## What is being asked
For the copy, please give all of the data again exactly and leave the pictures out.

## Data block
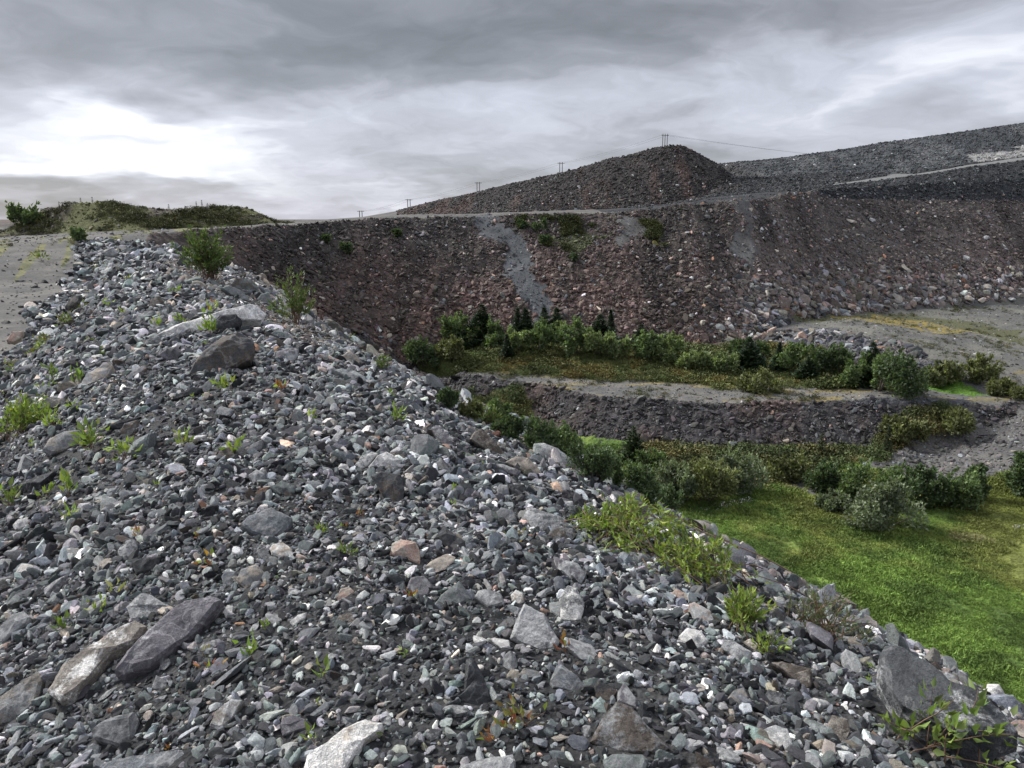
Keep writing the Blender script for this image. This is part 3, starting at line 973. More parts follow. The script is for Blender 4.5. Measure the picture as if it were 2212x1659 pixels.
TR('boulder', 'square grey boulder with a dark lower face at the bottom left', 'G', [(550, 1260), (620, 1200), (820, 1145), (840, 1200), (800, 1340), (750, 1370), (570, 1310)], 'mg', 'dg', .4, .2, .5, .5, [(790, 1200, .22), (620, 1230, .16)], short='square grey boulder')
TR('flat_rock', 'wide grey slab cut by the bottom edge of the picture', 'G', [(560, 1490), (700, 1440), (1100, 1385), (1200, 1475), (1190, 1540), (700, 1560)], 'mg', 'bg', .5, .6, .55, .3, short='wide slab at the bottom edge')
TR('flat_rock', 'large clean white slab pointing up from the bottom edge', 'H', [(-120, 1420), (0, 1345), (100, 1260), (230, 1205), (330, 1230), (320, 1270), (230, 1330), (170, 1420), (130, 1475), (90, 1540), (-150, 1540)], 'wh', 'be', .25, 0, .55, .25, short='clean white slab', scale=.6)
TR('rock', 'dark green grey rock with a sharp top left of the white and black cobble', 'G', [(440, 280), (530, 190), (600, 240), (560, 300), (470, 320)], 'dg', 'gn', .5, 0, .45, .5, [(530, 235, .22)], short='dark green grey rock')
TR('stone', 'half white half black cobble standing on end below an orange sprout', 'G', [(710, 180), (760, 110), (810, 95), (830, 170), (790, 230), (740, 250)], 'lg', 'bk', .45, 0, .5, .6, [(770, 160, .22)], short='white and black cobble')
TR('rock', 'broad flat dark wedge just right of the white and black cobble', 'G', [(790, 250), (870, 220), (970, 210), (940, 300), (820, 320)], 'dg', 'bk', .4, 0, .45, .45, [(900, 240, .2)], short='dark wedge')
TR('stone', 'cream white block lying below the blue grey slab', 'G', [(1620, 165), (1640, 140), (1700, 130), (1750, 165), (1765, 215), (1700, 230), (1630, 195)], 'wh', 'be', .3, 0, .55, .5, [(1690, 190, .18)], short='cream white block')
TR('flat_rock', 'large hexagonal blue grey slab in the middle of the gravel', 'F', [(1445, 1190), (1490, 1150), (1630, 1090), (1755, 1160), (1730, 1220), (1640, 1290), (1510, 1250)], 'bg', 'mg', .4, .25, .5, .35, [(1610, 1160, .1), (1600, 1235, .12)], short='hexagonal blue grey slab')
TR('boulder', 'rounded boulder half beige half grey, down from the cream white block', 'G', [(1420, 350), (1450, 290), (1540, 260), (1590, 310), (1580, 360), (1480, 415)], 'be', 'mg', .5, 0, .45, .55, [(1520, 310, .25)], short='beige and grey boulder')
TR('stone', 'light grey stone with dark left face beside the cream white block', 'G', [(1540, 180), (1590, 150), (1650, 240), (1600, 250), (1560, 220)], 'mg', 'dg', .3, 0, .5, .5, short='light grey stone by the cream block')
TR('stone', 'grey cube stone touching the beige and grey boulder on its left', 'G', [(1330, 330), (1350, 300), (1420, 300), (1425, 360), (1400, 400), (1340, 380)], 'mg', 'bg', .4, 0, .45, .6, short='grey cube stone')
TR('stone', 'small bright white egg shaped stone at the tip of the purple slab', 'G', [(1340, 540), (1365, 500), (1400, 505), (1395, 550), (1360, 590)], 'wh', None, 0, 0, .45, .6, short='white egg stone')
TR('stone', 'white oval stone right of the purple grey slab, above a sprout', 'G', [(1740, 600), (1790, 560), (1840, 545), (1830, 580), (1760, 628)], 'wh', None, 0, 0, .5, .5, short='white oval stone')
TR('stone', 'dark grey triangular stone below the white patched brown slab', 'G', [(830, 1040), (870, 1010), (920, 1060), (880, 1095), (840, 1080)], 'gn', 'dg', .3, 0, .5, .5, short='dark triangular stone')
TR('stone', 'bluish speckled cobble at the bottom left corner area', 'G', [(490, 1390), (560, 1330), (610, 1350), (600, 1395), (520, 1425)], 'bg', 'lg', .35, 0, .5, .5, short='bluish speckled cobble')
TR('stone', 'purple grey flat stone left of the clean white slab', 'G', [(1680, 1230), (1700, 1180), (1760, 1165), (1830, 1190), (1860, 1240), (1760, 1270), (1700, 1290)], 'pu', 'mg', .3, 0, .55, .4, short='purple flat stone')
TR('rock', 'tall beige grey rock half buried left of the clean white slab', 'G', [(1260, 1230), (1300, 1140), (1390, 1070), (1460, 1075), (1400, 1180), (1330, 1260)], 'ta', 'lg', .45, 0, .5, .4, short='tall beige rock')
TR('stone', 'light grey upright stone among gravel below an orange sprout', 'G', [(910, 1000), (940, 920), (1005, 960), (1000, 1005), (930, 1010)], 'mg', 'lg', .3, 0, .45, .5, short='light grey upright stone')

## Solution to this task
Keep writing the Blender script for this image. This is part 3, starting at line 973. More parts follow. The script is for Blender 4.5. Measure the picture as if it were 2212x1659 pixels.
TR('boulder', 'square grey boulder with a dark lower face at the bottom left', 'G', [(550, 1260), (620, 1200), (820, 1145), (840, 1200), (800, 1340), (750, 1370), (570, 1310)], 'mg', 'dg', .4, .2, .5, .5, [(790, 1200, .22), (620, 1230, .16)], short='square grey boulder')
TR('flat_rock', 'wide grey slab cut by the bottom edge of the picture', 'G', [(560, 1490), (700, 1440), (1100, 1385), (1200, 1475), (1190, 1540), (700, 1560)], 'mg', 'bg', .5, .6, .55, .3, short='wide slab at the bottom edge')
TR('flat_rock', 'large clean white slab pointing up from the bottom edge', 'H', [(-120, 1420), (0, 1345), (100, 1260), (230, 1205), (330, 1230), (320, 1270), (230, 1330), (170, 1420), (130, 1475), (90, 1540), (-150, 1540)], 'wh', 'be', .25, 0, .55, .25, short='clean white slab', scale=.6)
TR('rock', 'dark green grey rock with a sharp top left of the white and black cobble', 'G', [(440, 280), (530, 190), (600, 240), (560, 300), (470, 320)], 'dg', 'gn', .5, 0, .45, .5, [(530, 235, .22)], short='dark green grey rock')
TR('stone', 'half white half black cobble standing on end below an orange sprout', 'G', [(710, 180), (760, 110), (810, 95), (830, 170), (790, 230), (740, 250)], 'lg', 'bk', .45, 0, .5, .6, [(770, 160, .22)], short='white and black cobble')
TR('rock', 'broad flat dark wedge just right of the white and black cobble', 'G', [(790, 250), (870, 220), (970, 210), (940, 300), (820, 320)], 'dg', 'bk', .4, 0, .45, .45, [(900, 240, .2)], short='dark wedge')
TR('stone', 'cream white block lying below the blue grey slab', 'G', [(1620, 165), (1640, 140), (1700, 130), (1750, 165), (1765, 215), (1700, 230), (1630, 195)], 'wh', 'be', .3, 0, .55, .5, [(1690, 190, .18)], short='cream white block')
TR('flat_rock', 'large hexagonal blue grey slab in the middle of the gravel', 'F', [(1445, 1190), (1490, 1150), (1630, 1090), (1755, 1160), (1730, 1220), (1640, 1290), (1510, 1250)], 'bg', 'mg', .4, .25, .5, .35, [(1610, 1160, .1), (1600, 1235, .12)], short='hexagonal blue grey slab')
TR('boulder', 'rounded boulder half beige half grey, down from the cream white block', 'G', [(1420, 350), (1450, 290), (1540, 260), (1590, 310), (1580, 360), (1480, 415)], 'be', 'mg', .5, 0, .45, .55, [(1520, 310, .25)], short='beige and grey boulder')
TR('stone', 'light grey stone with dark left face beside the cream white block', 'G', [(1540, 180), (1590, 150), (1650, 240), (1600, 250), (1560, 220)], 'mg', 'dg', .3, 0, .5, .5, short='light grey stone by the cream block')
TR('stone', 'grey cube stone touching the beige and grey boulder on its left', 'G', [(1330, 330), (1350, 300), (1420, 300), (1425, 360), (1400, 400), (1340, 380)], 'mg', 'bg', .4, 0, .45, .6, short='grey cube stone')
TR('stone', 'small bright white egg shaped stone at the tip of the purple slab', 'G', [(1340, 540), (1365, 500), (1400, 505), (1395, 550), (1360, 590)], 'wh', None, 0, 0, .45, .6, short='white egg stone')
TR('stone', 'white oval stone right of the purple grey slab, above a sprout', 'G', [(1740, 600), (1790, 560), (1840, 545), (1830, 580), (1760, 628)], 'wh', None, 0, 0, .5, .5, short='white oval stone')
TR('stone', 'dark grey triangular stone below the white patched brown slab', 'G', [(830, 1040), (870, 1010), (920, 1060), (880, 1095), (840, 1080)], 'gn', 'dg', .3, 0, .5, .5, short='dark triangular stone')
TR('stone', 'bluish speckled cobble at the bottom left corner area', 'G', [(490, 1390), (560, 1330), (610, 1350), (600, 1395), (520, 1425)], 'bg', 'lg', .35, 0, .5, .5, short='bluish speckled cobble')
TR('stone', 'purple grey flat stone left of the clean white slab', 'G', [(1680, 1230), (1700, 1180), (1760, 1165), (1830, 1190), (1860, 1240), (1760, 1270), (1700, 1290)], 'pu', 'mg', .3, 0, .55, .4, short='purple flat stone')
TR('rock', 'tall beige grey rock half buried left of the clean white slab', 'G', [(1260, 1230), (1300, 1140), (1390, 1070), (1460, 1075), (1400, 1180), (1330, 1260)], 'ta', 'lg', .45, 0, .5, .4, short='tall beige rock')
TR('stone', 'light grey upright stone among gravel below an orange sprout', 'G', [(910, 1000), (940, 920), (1005, 960), (1000, 1005), (930, 1010)], 'mg', 'lg', .3, 0, .45, .5, short='light grey upright stone')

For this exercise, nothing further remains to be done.